坂木司さんの「切れない糸」は、あたたかい気持ちになるミステリーです。
人が死なないミステリーなので、「殺人事件が起こる話は苦手…」という人にもおすすめです。
この記事では「切れない糸」のあらすじや感想、印象に残った文章を紹介します。
本を選ぶ際に、ぜひご活用ください。
「切れない糸」はこんな話
「切れない糸」は、4つの短編が入った連作短編集です。
以下、あらすじです。
大学卒業間近に、家業のクリーニング店を継ぐことになった主人公。
仕事を通じて、たくさんの服・人・謎に出会う、さわやかミステリー。
「切れない糸」の感想と印象に残った文章
「切れない糸」を読んで感じたことは、以下の2つです。
- ひとつの服を長く大切にする人になりたい
- 「ただ不安になる時間」は人生で1番ムダな時間
ひとつの服を長く大切にする人になりたい
ひとつの服を長く大切にしたいと思ったきっかけは、次の文章です。
「でも、この手袋やワンピースは、長い年月を大切に着てもらった衣類だ。ほら、裾上げの跡や、レースを縫いつけた跡もあるから、よくわかるよ。俺はね、こういう服こそ綺麗にしてやりたいと思うんだよ。だから手作業をさせてくれて、逆にありがとうって感じだな」
引用元:坂木司(2013年)『切れない糸』創元推理文庫(315ページ)
これは、預かった衣類を洗うために行った工場で、工場長が言ったセリフです。
私は、育児中・コロナ渦ということもあり、ここ2年くらい洋服を買いに行っていません。
利用するのは、ユニクロのネット通販のみ。
ユニクロは安くてお財布には優しいですが、長く大切に着るという感じではないですよね。
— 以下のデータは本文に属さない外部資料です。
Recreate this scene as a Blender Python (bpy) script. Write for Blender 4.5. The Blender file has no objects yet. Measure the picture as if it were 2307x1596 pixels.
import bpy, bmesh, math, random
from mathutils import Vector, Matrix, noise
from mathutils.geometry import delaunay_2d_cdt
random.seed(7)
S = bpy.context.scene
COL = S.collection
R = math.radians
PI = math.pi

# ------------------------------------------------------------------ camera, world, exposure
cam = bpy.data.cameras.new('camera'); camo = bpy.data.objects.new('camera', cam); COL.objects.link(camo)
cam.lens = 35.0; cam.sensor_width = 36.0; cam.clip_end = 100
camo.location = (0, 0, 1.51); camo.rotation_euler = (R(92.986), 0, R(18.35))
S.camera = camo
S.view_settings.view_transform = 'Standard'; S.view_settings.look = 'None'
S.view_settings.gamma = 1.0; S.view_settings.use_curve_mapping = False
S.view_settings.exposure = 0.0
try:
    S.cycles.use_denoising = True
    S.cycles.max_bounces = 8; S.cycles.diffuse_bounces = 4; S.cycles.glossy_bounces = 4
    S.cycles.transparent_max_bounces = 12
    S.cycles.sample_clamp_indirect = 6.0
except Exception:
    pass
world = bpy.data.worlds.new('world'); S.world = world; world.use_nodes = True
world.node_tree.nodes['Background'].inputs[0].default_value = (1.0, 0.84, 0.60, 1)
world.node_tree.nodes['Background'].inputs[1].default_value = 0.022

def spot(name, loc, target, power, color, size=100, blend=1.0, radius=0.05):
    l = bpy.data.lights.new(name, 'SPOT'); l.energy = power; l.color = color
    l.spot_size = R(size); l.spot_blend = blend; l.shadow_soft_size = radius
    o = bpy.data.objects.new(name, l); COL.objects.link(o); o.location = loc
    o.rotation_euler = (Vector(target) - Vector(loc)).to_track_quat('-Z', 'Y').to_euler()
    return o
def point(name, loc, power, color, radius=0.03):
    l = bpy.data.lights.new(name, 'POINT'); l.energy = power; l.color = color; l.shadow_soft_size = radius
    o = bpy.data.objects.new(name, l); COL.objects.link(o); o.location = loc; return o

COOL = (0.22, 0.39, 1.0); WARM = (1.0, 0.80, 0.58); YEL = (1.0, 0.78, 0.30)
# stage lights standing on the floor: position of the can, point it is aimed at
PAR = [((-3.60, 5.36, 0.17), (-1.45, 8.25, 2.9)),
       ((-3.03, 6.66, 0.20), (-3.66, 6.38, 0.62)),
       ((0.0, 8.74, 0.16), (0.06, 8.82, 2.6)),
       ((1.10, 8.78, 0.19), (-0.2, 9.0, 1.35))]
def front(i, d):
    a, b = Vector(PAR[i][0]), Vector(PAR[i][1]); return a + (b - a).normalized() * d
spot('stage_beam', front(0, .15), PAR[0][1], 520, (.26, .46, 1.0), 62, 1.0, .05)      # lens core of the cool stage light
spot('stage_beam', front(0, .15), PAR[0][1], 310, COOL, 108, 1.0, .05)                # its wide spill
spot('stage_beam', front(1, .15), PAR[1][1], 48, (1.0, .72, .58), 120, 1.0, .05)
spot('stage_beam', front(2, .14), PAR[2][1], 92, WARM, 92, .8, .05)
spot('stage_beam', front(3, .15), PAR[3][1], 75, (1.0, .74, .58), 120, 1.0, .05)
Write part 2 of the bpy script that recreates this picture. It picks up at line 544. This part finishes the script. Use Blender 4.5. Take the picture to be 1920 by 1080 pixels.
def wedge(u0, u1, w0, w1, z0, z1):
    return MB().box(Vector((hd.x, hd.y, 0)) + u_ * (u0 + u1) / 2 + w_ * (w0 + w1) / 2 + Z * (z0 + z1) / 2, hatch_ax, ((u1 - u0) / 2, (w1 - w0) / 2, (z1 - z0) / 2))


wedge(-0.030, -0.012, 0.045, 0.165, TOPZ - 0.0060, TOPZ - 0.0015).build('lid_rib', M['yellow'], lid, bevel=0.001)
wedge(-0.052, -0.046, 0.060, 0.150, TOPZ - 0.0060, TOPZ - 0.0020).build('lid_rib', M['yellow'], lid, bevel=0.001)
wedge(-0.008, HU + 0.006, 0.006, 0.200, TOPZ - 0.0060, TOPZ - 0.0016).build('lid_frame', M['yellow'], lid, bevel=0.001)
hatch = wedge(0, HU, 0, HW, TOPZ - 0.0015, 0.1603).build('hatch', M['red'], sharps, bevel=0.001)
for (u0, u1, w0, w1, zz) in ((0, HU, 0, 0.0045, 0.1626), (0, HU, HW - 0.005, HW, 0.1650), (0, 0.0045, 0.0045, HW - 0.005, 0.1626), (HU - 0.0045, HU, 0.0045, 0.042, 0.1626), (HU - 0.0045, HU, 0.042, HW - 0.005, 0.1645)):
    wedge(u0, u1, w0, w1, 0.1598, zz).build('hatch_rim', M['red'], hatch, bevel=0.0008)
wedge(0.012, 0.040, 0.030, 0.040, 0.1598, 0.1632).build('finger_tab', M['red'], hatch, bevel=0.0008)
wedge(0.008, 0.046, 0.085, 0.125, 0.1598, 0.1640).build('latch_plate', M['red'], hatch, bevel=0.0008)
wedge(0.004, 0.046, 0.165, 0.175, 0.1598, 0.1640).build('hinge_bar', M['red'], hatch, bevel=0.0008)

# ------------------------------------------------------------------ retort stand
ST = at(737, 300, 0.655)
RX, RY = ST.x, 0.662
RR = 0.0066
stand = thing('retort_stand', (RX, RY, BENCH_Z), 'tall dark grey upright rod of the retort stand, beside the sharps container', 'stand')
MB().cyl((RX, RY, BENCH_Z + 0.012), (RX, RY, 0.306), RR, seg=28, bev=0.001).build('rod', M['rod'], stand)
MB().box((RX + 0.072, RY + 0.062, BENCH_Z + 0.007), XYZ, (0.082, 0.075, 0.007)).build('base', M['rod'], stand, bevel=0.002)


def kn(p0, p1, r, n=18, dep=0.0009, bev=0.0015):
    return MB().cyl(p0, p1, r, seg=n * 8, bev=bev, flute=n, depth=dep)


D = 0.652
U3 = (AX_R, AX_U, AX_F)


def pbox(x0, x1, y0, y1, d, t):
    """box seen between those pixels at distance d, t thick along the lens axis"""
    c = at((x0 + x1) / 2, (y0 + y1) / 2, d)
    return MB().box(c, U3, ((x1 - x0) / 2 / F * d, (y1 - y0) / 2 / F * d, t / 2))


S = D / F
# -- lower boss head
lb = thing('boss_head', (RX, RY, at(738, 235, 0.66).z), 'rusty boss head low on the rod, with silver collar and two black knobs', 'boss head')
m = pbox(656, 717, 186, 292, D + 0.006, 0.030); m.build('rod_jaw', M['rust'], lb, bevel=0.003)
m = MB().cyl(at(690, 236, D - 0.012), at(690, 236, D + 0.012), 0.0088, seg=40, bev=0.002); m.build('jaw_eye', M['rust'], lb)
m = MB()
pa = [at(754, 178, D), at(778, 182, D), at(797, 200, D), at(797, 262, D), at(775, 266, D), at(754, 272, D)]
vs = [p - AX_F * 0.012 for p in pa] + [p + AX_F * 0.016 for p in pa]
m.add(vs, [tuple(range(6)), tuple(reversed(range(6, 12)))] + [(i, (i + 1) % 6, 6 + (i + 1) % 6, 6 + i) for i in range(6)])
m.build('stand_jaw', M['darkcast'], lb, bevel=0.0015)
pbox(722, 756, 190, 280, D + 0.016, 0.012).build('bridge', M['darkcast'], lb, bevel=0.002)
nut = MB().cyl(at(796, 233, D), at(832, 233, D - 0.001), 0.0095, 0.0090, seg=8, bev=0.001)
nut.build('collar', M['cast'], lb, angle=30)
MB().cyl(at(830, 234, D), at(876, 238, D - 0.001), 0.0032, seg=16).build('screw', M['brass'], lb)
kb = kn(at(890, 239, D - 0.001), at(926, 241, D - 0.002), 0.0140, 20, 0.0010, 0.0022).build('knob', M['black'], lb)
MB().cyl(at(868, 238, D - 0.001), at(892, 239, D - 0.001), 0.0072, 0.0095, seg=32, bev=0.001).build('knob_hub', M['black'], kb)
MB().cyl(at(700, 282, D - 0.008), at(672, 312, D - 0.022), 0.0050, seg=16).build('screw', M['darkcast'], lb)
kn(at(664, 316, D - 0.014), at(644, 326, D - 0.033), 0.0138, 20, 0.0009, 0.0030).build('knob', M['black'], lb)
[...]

上記の文章を読んで、流行に左右されず長く着れる服を持ちたいと思いました。
私は育児を言い訳にサボりまくってるので、雑誌を買うところからはじめます…
以前話題になりましたが、こちらの本で「自分に似合う服」を考えてみるのもよさそうですね。
「ただ不安になる時間」は人生で1番ムダな時間
ニュースやSNSなど、毎日不安になることばかりですよね。
いったん不安になると、なかなか抜け出せないあなたへ。
同じく不安から抜け出しにくい私の心に、ガツンときた文書がこちらです。
そう、「今」は続かない。
それは親父が死んだことによって、俺が唯一学んだことだ。
終わらないことはないし、いなくならない人はいない。でも、だからっていつ訪れるかわからない終わりを考えて、くよくよ暮らすのはまっぴらごめんだ。
だから俺は、今を楽しもうと思う。今、起こっていること。今、目の前にいる人。それをきちんと味わっておけば、突然終わりが来ても後悔せずにすむかもしれない。ま、貧乏性って言えばそれまでかもしれないけどさ。引用元:坂木司(2013年)『切れない糸』創元推理文庫(334ページ)
まっぴらごめんって…グサッときましたね。
でも、その通り。
「ただ不安になる時間」は、人生で1番ムダな時間ですよね。
不安を解消する方法を考えるわけでもなく、ただ「どうしよう…」とウジウジする時間。
ほんっとムダですよね。なんか目が覚めた気がします。
不安になることが多い人は、ぜひ読んでみてください。
「めっちゃ時間の無駄じゃん!」って思うはずです。
「切れない糸」はこんな人におすすめ
「切れない糸」がおすすめなのは、こんな人です。
- さわやかなミステリーが好き
- 長編より短編が好き
- 最近、服に気を遣う余裕がない
- 不安になることが多い
- 心に余裕がない
「切れない糸」を読むと、人とのつながりや長く使えるものを大切にしようと思えます。
読み終わると、ほっとひと息つくはずです。
まとめ
この記事では、坂木司さんの「切れない糸」を紹介しました。
短編集なので、スキマ時間にちょこちょこ読めます。
ミステリーを楽しみながら、あったかい気持ちになりたいときにピッタリの本です。